In objecting to amending the affidavit of service defendants have cited Rompza v. Lucas, 337 Ill.App. 106, 85 N.E.2d 467. This case holds that the affidavit must strictly comply with said Sec. 23, Chap. 95½ but does not hold that the proof of service or the affidavit may not be amended. Rule 4 (h), Federal Rules of Civil Procedure, 28 U.S.C.A. expressly provides as follows: "At any time in its discretion and upon such terms as it deems just, the court may allow any process or proof of service thereof to be amended, unless it clearly appears that material prejudice would result to the substantial rights of the party against whom the process issued." The defendants have shown no material prejudice to any substantial right by the amendment of the affidavit of service. The federal courts have permitted such amendment. Burdick v. Powell Bros. Truck Lines, Inc., D.C., 1 F. R.D. at page 220.

Furthermore, the affidavit in this case being merely the proof of service and not the actual service as provided for in the Illinois statute would not affect the validity of the service. Rule 4(g), Federal Rules of Civil Procedure, 28 U.S.C.A. "Return. * * * Failure to make proof of service does not affect validity of the service." People v. Ramspacher, D.C., 29 F. Supp. 632.

We therefore come to the conclusion that so far as this Court is concerned the service on the defendant James Donald Green with the amended affidavit is sufficient.

Plaintiff has also filed a motion for leave to amend the complaint by substituting names of some defendants. In the body of this motion is set forth that on March 15, *13 1949, Ivan C. Morgan, Joseph S. Morgan, Ivan H. Morgan, Margaret M. Rennard, and Marion Lyons as an association or copartnership were doing business as the Morgan Packing Company; that on the 12th day of August, 1949 the said partners incorporated said business under the name of the Morgan Packing Company; that two of the said partners have died and that Lenora Morgan is the duly appointed administratrix of the Estate of Joseph S. Morgan and Fern Morgan is the duly appointed administratrix of Ivan C. Morgan; and prays that he be permitted to make parties defendant herein the said two administratrix and the remaining surviving parners instead of Morgan Packing Company, a corporation.

The defendants and each of them have objected to this upon the ground that the substitution of said partners in place of Morgan Packing Company, a corporation, is a new and entirely different cause of action from that suit in the original complaint and comes after the one year provision for time to commence a cause of action under Sec. 2 of the Injuries Act of Illinois, Chap. 70 of the Ill. Rev. Statutes. Sections 1 and 2 of Chapter 70, Ill. Rev. St. 1949, was in derogation of the common law. At common law no action survived. This continued action is a new suit unknown to the common law and purely statutory. Hazel v. Hoopeston-Danville Bus Company, 310 Ill. 38, 141 N.E. 392, 30 A.L.R. 491.

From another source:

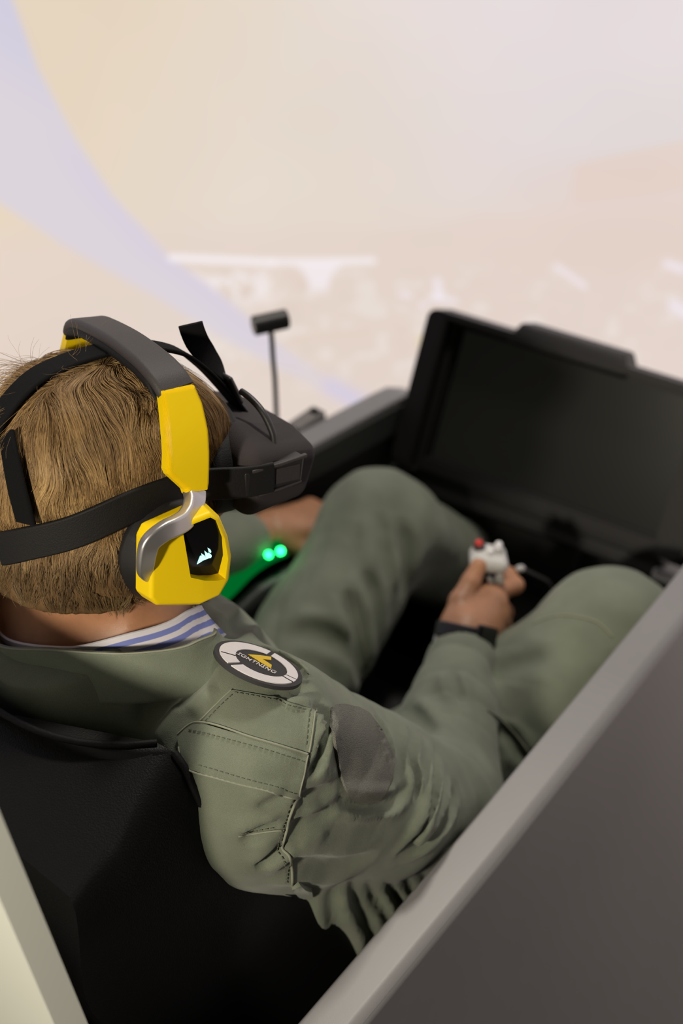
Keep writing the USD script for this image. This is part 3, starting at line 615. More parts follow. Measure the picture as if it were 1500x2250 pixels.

Plaintiffs are contending that this is a misnomer and is not a new action. In Fitzpatrick v. Pitcairn, 371 Ill. 203, 20 N.E.2d 280, the Supreme Court of the State of Illinois, in a suit under the Wrongful Death Act, the plaintiff sued the Wabash Railway Company within the year. After the year expired plaintiff attempted to amend the summons which recited service upon the railway company by delivering a copy to Charles T. Chapman, its agent. More than one year after the accident the receivers by leave of court were added as parties defendant and were served with process, the receivers having been in the operation of the railroad company on the date the cause of action arose. The only issue in that case was whether suit was commenced against the receivers within the statutory limitation. 371 Ill. at page 210, 20 N.E.2d at page 283, the Court there said: "`The Injuries Act applies to the commencement of a suit and has no application to matters of pleading or procedure thereafter.' Adhering to our former holdings we said the time fixed by the Injuries act for commencing an action for wrongful death is not a statute of limitations, but is a condition of the liability itself; that it is a condition precedent attached to the right to sue at all, and, being so, the plaintiff must bring himself within the prescribed requirements necessary to confer the right of action."

Inasmuch as this is a suit upon a statute and in derogation of the common law the Court there held that the provision for amending and substituting parties under the Practice Act could not apply. To the same effect and holding that substitution of parties is a new cause of action, Third Nat'l Bank & Trust Co. of Springfield, Mass. v. White, D.C., 58 F.2d 411, and Sweeney v. Greewood Index-Journal Co., D.C., 37 F. Supp. 484; Metropolitan Trust Co. v. Bowman Dairy Co., 369 Ill. 222, 15 N.E.2d 838; Wilson v. Tromly, 404 Ill. 307, 89 N.E.2d 22.

The fact that the defendants are nonresidents of the State of Illinois does not toll the statute while they are nonresidents. They could obtain service by substituted personal service under said Sec. 23, Chap. 95½. Nelson v. Richardson, 295 Ill. App. 504, 15 N.E.2d 17.

Of course, plaintiff could be permitted to amend his complaint and make the new party defendant, but the Court should not permit an amendment to pleading to cure defects therein where the amendment would be futile. U. S. v. Crary, D. C., 1 F. Supp. 406; Hartmann v. Time, Inc., D.C., 64 F. Supp. 671, at page 681.

Therefore, leave to substitute new parties defendant having been requested on April 7th more than one year after the death in question, it is denied. Plaintiffs may proceed as to the defendant James Donald Green.